In effetti, già attraverso il lessico logudorese degli Statuti di Castelgenovese è possibile cogliere, seppure mascherate dalla terminologia tecnica di impronta toscaneggiante, diverse interferenze di origine còrsa.
È il caso di fare pochi ma illuminanti esempi (fra parentesi si riportano le corrispondenti forme della parlata di Castelsardo):
cap. LVI: “stragnu” (cast. strágnu)
CLIII e passim: “gictare, gittare” (cast. gittá)
CCVI: “marthesis” (cast. maltési)
CCVI: “nurachi” (cast. nurághi)
CCXIII: “lavare” (cast. lavá)
CCXV: “lauare et sciaquare” (cast. lavá e sciuccá)
Questo aspetto si può cogliere attraverso i prodromi di quello che diverrà uno dei tratti più caratteristici della fonetica sia dei dialetti gallurese e sassarese sia delle parlate intermedie di Castelsardo e Sedini sia, infine, della stessa varietà settentrionale del logudorese: l’esito l- + consonante dei nessi latini L-, R-, S- + consonante. Un’efficace marca della vigenza del trattamento -RT > -lt già nei primi decenni del XIV secolo è rappresentato dal toponimo Murtetu, che il notaio Francesco Da Silva riportava nella forma latinizzante Multedo. 15
A torto il giurista castellanese Zirolia lo attribuiva a una fondazione genovese rievocativa dell’omonimo centro dell’odierna periferia genovese16. La presenza nella medesima area ligure di una borgata denominata Murta (< MYRTA) lascerebbe ritenere che la forma continentale Multedo possa avere tratto origine non dal medesimo fitonimo ma da un altro etimo. D’altra parte l’esito R > l in nesso con occlusiva è conosciuto persino nell’area più conservativa della stessa Sardegna. Si confrontino, ad esempio, i vocaboli orgolesi melʔa “latte inacidito” anziché mèrka 17, ʔélʔu “quercia” anziché kérku18 e trèlʔa anziché trèkka “luogo scosceso” 19.

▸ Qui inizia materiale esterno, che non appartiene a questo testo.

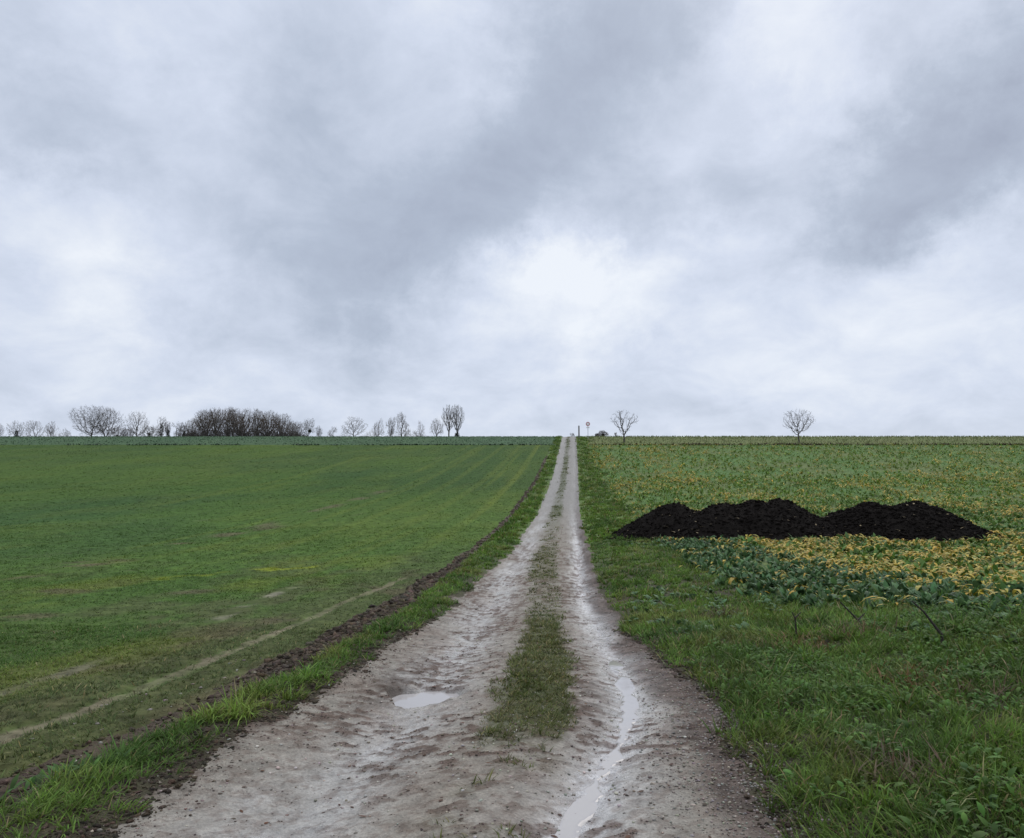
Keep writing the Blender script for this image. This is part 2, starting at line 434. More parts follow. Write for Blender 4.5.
# ------------------------------------------------------------------ the land itself: one grid, cut along the zones
vs = [-9, -6, -3.5, -1.5, 0, .9, 1.6, 2.1, 2.4]
while vs[-1] < 900:
    d = vs[-1]
    vs.append(d + min(max(.0135, .00062 * d * d) if d < 60 else .00045 * d * d, 45))
vs = np.array(vs)
us = list(np.arange(-1.9, 1.95, .0165))
s = .0165; lo = us[0]; hi = us[-1]; Ls = []; Hs = []
while lo > -620:
    s = min(s * 1.035, 40) if lo < -4.6 else min(s * 1.02, .035)
    lo -= s; Ls.append(lo)
s = .0165
while hi < 620:
    s = min(s * 1.035, 40) if hi > 6 else min(s * 1.02, .035)
    hi += s; Hs.append(hi)
us = np.array(Ls[::-1] + us + Hs)
U, V = np.meshgrid(us, vs)
nv, nu = U.shape
Z = land(U, V)
X = U + xc(V)
GV = np.stack([X, V, Z], 2).reshape(-1, 3)
uc = (U[:-1, :-1] + U[1:, 1:]) / 2; vc = (V[:-1, :-1] + V[1:, 1:]) / 2
zone = np.full(uc.shape, 1)                                     # verge
zone[(uc > left_edge(uc, vc)) & (uc < right_edge(uc, vc))] = 0  # track
zone[furrow_mask(uc, vc) > .35] = 2
zone[(uc < -2.62) & (zone == 1)] = 3
cf = (uc > crop_edge(vc) + .5 * (fbm(uc * 2, vc * 2, 195, 3) - .5)) & (vc > crop_front(uc))
zone[cf & (zone == 1)] = 4
far = (vc > VB + .8 * (fbm(uc * .5, vc * 0, 197, 3) - .5))
zone[far & (uc < -2.0)] = 5
zone[far & (uc > 3.0)] = 6
def zone_mesh(k, name, m, colf, wetf=None):
    jj, ii = np.nonzero(zone == k)
    f = np.stack([jj * nu + ii, jj * nu + ii + 1, (jj + 1) * nu + ii + 1, (jj + 1) * nu + ii], 1)
    used, inv = np.unique(f, return_inverse=True)
    uu = U.reshape(-1)[used]; vv = V.reshape(-1)[used]
    o = mesh_obj(name, GV[used], inv.reshape(-1, 4), np.full(len(f), 4), m, col=colf(uu, vv), wet=None if wetf is None else wetf(uu, vv), smooth_=True)
    return prop(o, kind='structure')
zone_mesh(0, 'dirt_track', M_track, track_col, track_wet)
zone_mesh(1, 'verge_ground', M_soil, lambda u, v: lerp(verge_col(u, v) * .85, SOIL_D * 1.1, .15 + .75 * (1 - smooth(12, 32, v))))
zone_mesh(2, 'furrow_ground', M_soil, lambda u, v: lerp(SOIL_D, SOIL * 1.15, fbm(u * 4, v * 4, 201, 3)))
zone_mesh(3, 'wheat_field', M_field, lambda u, v: lerp(wheat_col(u, v), np.array([.070, .056, .030]), .42 * (1 - smooth(6, 18, v)) * (1 - polyline_mask(u, v, L_pale, .2))))
zone_mesh(4, 'crop_field', M_field, crop_ground)
zone_mesh(5, 'far_field', M_far, lambda u, v: lerp([.060, .100, .054], [.068, .106, .052], fbm(u * .3, v * .1, 203, 3)))
zone_mesh(6, 'meadow', M_far, lambda u, v: lerp([.105, .135, .048], [.125, .128, .056], fbm(u * .2, v * .3, 205, 3)))

# water lying in the wheel tracks
def water_mesh(name, level, mask, m):
    lv = level(U, V)
    ok = (lv > Z - .004) & mask(U, V)
    q = ok[:-1, :-1] | ok[1:, :-1] | ok[:-1, 1:] | ok[1:, 1:]
    jj, ii = np.nonzero(q & mask(uc, vc))
    f = np.stack([jj * nu + ii, jj * nu + ii + 1, (jj + 1) * nu + ii + 1, (jj + 1) * nu + ii], 1)
    used, inv = np.unique(f, return_inverse=True)
    W = GV[used].copy(); W[:, 2] = lv.reshape(-1)[used]
    o = mesh_obj(name, W, inv.reshape(-1, 4), np.full(len(f), 4), m, smooth_=True)
    return prop(o, kind='structure')
m_w, nt, b = mat_new('muddy_water')
b.inputs['Base Color'].default_value = (.36, .335, .315, 1); b.inputs['Roughness'].default_value = .04
b.inputs['IOR'].default_value = 1.36
nz = noise(nt, 14, 2, .5); bp = N(nt, 'ShaderNodeBump'); bp.inputs['Distance'].default_value = .0012
nt.links.new(nz.outputs[0], bp.inputs['Height']); nt.links.new(bp.outputs[0], b.inputs['Normal'])
water_mesh('puddle', lambda u, v: u * 0 + PUD_Z, lambda u, v: pud_r(u, v) < 1.25, m_w)
water_mesh('runnel', runnel_level, lambda u, v: (runnel_off(u, v) < .32) & (v > 2.6) & (v < 10), m_w)

# ------------------------------------------------------------------ grass and seedlings
GR = (.85, 1.0, .72, .06)
def grass_layer(pile, u, v, hgt, wid, colf, lean=(.1, .9), dh=.6, tipmul=1.25, dry=.06, prof=GR, bend=.7, tuft=1, spread=.04, base=.8, var=.32):
    n0 = len(u)
    if not n0: return
    hk = (.45 + 1.1 * fbm(u * 3.2, v * 3.2, 211, 3)) * (.6 + .8 * rng.random(n0))
    ck = .62 + .76 * rng.random(n0)
    if tuft == 1: hk = hk / (.6 + .8 * rng.random(n0)); ck = np.ones(n0)
    u, v, hk, ck = (np.repeat(a_, tuft) for a_ in (u, v, hk, ck))
    n = len(u)
    az = 6.283 * rng.random(n)
    if tuft > 1:
        rr = spread * np.sqrt(rng.random(n)); u = u + np.cos(az) * rr; v = v + np.sin(az) * rr
        az = az + rng.normal(0, .7, n)
        lay = 6.283 * vn(u * .7, v * .7, 217) * 1.5        # the way the wind and rain laid it
        s_ = rng.random(n) < .35; az[s_] = lay[s_] + rng.normal(0, .5, int(s_.sum()))
    P = to_world(u, v, -.008)
    L = hgt * (.55 + dh * rng.random(n)) * hk
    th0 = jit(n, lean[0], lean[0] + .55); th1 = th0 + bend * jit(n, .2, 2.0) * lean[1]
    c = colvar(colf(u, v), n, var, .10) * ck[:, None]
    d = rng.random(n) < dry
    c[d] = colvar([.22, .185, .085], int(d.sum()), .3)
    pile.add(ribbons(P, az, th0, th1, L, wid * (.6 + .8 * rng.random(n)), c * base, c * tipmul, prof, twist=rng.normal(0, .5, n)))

# grass on both verges
pl = Pile()
def verge_l(u, v):
    e = left_edge(u, v) + .10 * (rng.random(len(u)) - .8)
    worn = smooth(.0, .30, e - u + .35 * (fbm(u * 3, v * 3, 219, 3) - .5))      # thin where wheels clip it
    return (u < e) & (rng.random(len(u)) < .15 + .85 * worn) & (furrow_mask(u, v) < .35) & (u > -2.38 - .12 * rng.random(len(u)) - .15 * (fbm(u * 0, v * .9, 220, 3) - .5))
def verge_r(u, v):
    e = right_edge(u, v) + .20 * (rng.random(len(u)) - .5) + .10
    front = crop_front(u)
    incrop = (u > crop_edge(v)) & (v > front)
    return (u > e) & (~incrop | (rng.random(len(u)) < .35))
for v0, v1, dn, h, w, sp in ((2.3, 6, 330, .105, .0062, .05), (6, 10, 220, .105, .0085, .055), (10, 16, 125, .11, .013, .06), (16, 28, 52, .12, .022, .08), (28, 50, 16, .15, .036, .12), (50, 90, 7, .20, .034, .2), (90, 138, 3, .22, .06, .3)):
    u, v = sample(v0, v1, dn, -2.7, -1.0); k = verge_l(u, v)
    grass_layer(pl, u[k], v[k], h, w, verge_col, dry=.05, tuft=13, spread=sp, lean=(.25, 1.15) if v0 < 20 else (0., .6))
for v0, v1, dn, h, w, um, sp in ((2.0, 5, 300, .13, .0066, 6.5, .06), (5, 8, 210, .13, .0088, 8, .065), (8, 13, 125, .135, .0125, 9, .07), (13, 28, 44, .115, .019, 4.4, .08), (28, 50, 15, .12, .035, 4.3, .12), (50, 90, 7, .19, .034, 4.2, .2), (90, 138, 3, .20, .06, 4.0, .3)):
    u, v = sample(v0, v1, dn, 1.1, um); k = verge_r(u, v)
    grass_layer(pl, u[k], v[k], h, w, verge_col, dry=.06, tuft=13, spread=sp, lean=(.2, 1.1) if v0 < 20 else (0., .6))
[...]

L’origine dei particolari esiti del sassarese e del logudorese settentrionale, però, va vista preferibilmente nell’influsso genovese, come suggerisce l’occorrenza nel sassarese di -l- > – r- (ára “ala”, méra “mela” 20) allo stesso modo che nel dialetto genovese. Ma non va escluso che tutta la complessiva questione dei nessi consonantici della Sardegna settentrionale sia da ricomprendere nel contesto del fenomeno più generale, di origine galloromanza e comunque continentale, che va sotto il nome di vocalizzazione di [l] 21.